Friday, April 15, 2022

Religion

 I'm asked sometimes about what religion, if any, the Good Folk have. From a folklore and historic perspective we don't really know although we have hints. Small references to fairies coming from or worshipping stars. Oblique references to fairy rituals around birth, marriage, and death. Hints of the wider system of Power to which they belong. But there's no easy public answer I can give, with citations, that answers that question. 
What I want to do here is offer my own personal understanding of the subject, with the clear caveat that this is my understanding of it. 

So, what religion do the Good Folk follow? 
I suspect that as with any other beings there is variety and ultimately no one simple answer. That said, my own experience has been that They celebrate a cycle of holy days based on stars; my own specific group time these holy days by the Pleiades, although I'm aware of other groups who use different stars. I won't get too much into that here because I've written about it extensively elsewhere, but as I understand it the idea is that the stars are seen as especially holy and important, keepers of time and of order, which reflect the vital dance of the universe itself.  There is no name for this religion it simply is the way of living in right order, of deep connection with reality manifest through this world. 

That should, I hope, lead to the question: what about in their world? In an Saol Eile? I do not think the stars are the same there, or even that there are stars or a sun and moon as we have here. There is a sense of cycles and of holiness in acknowledging certain times - but these times aren't as rigidly fixed as we have here. They ebb and flow around a fixed point like the tide but like the tide the timing isn't a perfect clock but an organic process. It is Samhain when it feels like Samhain, when the energy is right for it. Sometimes that lines up with the celebrations in our world more precisely and other times less so. 

Beyond seasonal celebrations there are of course other kinds. Again what follows is my own observations so please take this as such. Pregnancy is treated almost reverently but also surrounded by prohibitions meant to protect the mother, including not speaking overly much of the situation. Birth itself is treated as a kind of trial or test, again wreathed in prohibitions to protect mother and child. When the child reaches three months old there is a ceremony to present it to the community, and the first birthday is treated with great joy and a large party. These two events - three months and one year - seem to act as times to present and incorporate the baby into the existing community. Marriage is a more solemn affair, not without its celebration, but treated as a serious, permanent union between souls. It is a vow making ceremony without the drama or romance of the human ceremony but with a more profound and intense feeling to it. Death is solemnized with a ritual remembrance of the person and their return and renewal into the Source. 

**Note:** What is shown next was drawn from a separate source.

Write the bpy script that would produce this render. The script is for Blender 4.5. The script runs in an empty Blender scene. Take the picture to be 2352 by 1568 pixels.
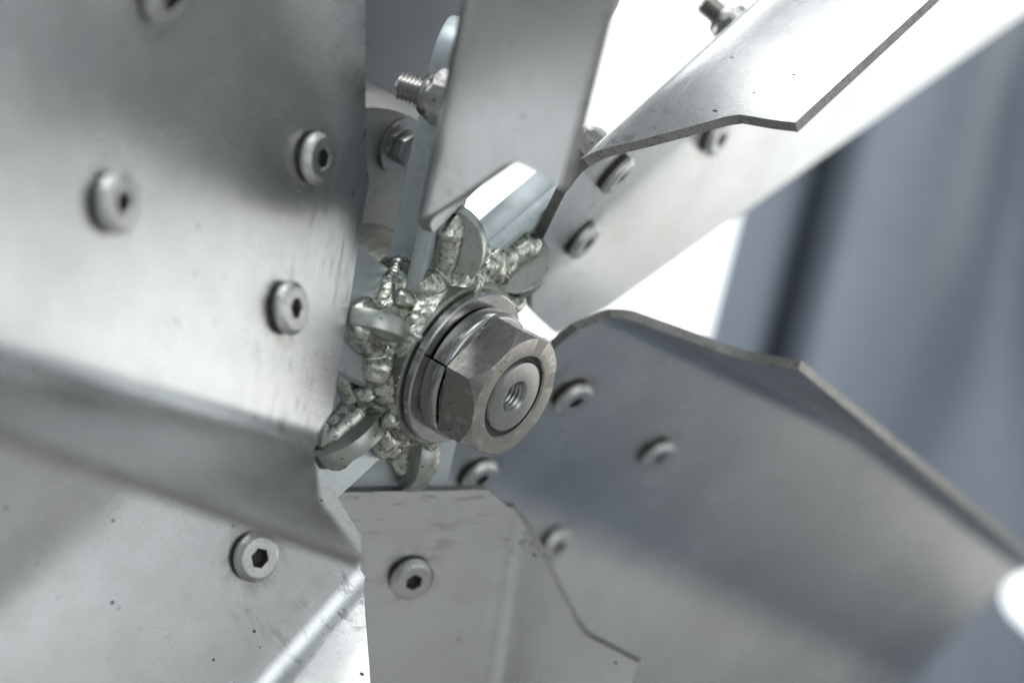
import bpy, bmesh, math, random
import numpy as np
from mathutils import Matrix, Vector, noise

random.seed(7)
MM = 0.001
scene = bpy.context.scene
COL = scene.collection

# ---------------------------------------------------------------- camera, world, lamps
# picture-aligned metric frame (mm): x right, y up, z towards the camera; hub nut near z = 0
CAM_D = 678.6
FPX = CAM_D * 6.49            # focal length for a 2352 px wide frame


def W(p):
    """frame (mm) -> world (m), hub nut one metre above the floor"""
    return Vector((p[0] * MM, -p[2] * MM, 1.0 + p[1] * MM))


def R3(v):
    return Vector((v[0], -v[2], v[1]))


cam_data = bpy.data.cameras.new("camera")
cam_data.sensor_width = 36.0
cam_data.lens = 36.0 * FPX / 2352.0
cam_data.clip_start = 0.02
cam_data.clip_end = 60.0
cam_data.dof.use_dof = True
cam_data.dof.focus_distance = (CAM_D + 4.0) * MM
cam_data.dof.aperture_fstop = 4.0
cam_data.dof.aperture_blades = 8
cam = bpy.data.objects.new("camera", cam_data)
COL.objects.link(cam)
cam.location = W((0, 0, CAM_D))
cam.rotation_euler = (math.radians(90), 0, 0)
scene.camera = cam

world = bpy.data.worlds.new("World")
scene.world = world
world.use_nodes = True
bg = world.node_tree.nodes["Background"]
bg.inputs["Color"].default_value = (0.84, 0.945, 1.0, 1)
bg.inputs["Strength"].default_value = 0.43


def area_lamp(name, loc, aim, sx, sy, power, col, spread=180):
    l = bpy.data.lights.new(name, 'AREA')
    l.shape = 'RECTANGLE'
    l.size = sx
    l.size_y = sy
    l.energy = power
    l.color = col
    l.spread = math.radians(spread)
    o = bpy.data.objects.new(name, l)
    COL.objects.link(o)
    o.location = loc
    d = Vector(aim) - Vector(loc)
    o.rotation_euler = d.to_track_quat('-Z', 'Y').to_euler()
    return o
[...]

Which perhaps naturally leads into the final subject I will touch on here - who do They worship? (We are deep diving into gnosis here, so buckle up).
Many humans see the Good Folk, especially the monarchy, as Gods and treat them as such and that's not exactly misplaced, but I have found that they also have higher Powers they acknowledge. Specifically a group of three, although not co-equal three. Rather there is one who is That Which Is All and there are two who are her children and her two sides, the Lady of Apples* who is Life and the Lord of Arrows who is Death. This is a vast oversimplification of course but the simplest way to explain them. The Lady of Apples is the active life force, the power that creates and grows and inspires. The Lord of Arrows is her opposite, the force of death and decay which balances and keeps life in check. That Which Is All is, literally, All, the sum total of both her children as well as the balance between them. If they are two forces that co-exist eternally on a field then she is the field. Or, put another way, the tree is the source of all things, the apple is the fruit of life and the arrow the product of death, both of which are sourced from the tree. 
All of the Otherfolk as far as I am aware, even the ones we'd label as 'unseelie' worship the Lady of Apples. The Lord of Arrows is antithetical to living things, and those that worship or connect to him are as well. although what they consider worship may not align with the human concept, its more a deep reverence and connection, as well as acknowledgement. 
If we imagine existence as layered then these three exist beyond the Otherworld and beyond the beings within it, and a further step from humanity than what we call Gods. 


altar to the Lady of Apples

*the Queen of Apples acknowledged in Fairy Witchcraft may be understood as a connection to or vessel of this higher Power. A filter if you will or what we might label a priestess within that context in the same way a human can be a priestess to a goddess, although she is acknowledged in Fairy Witchcraft as a goddess herself.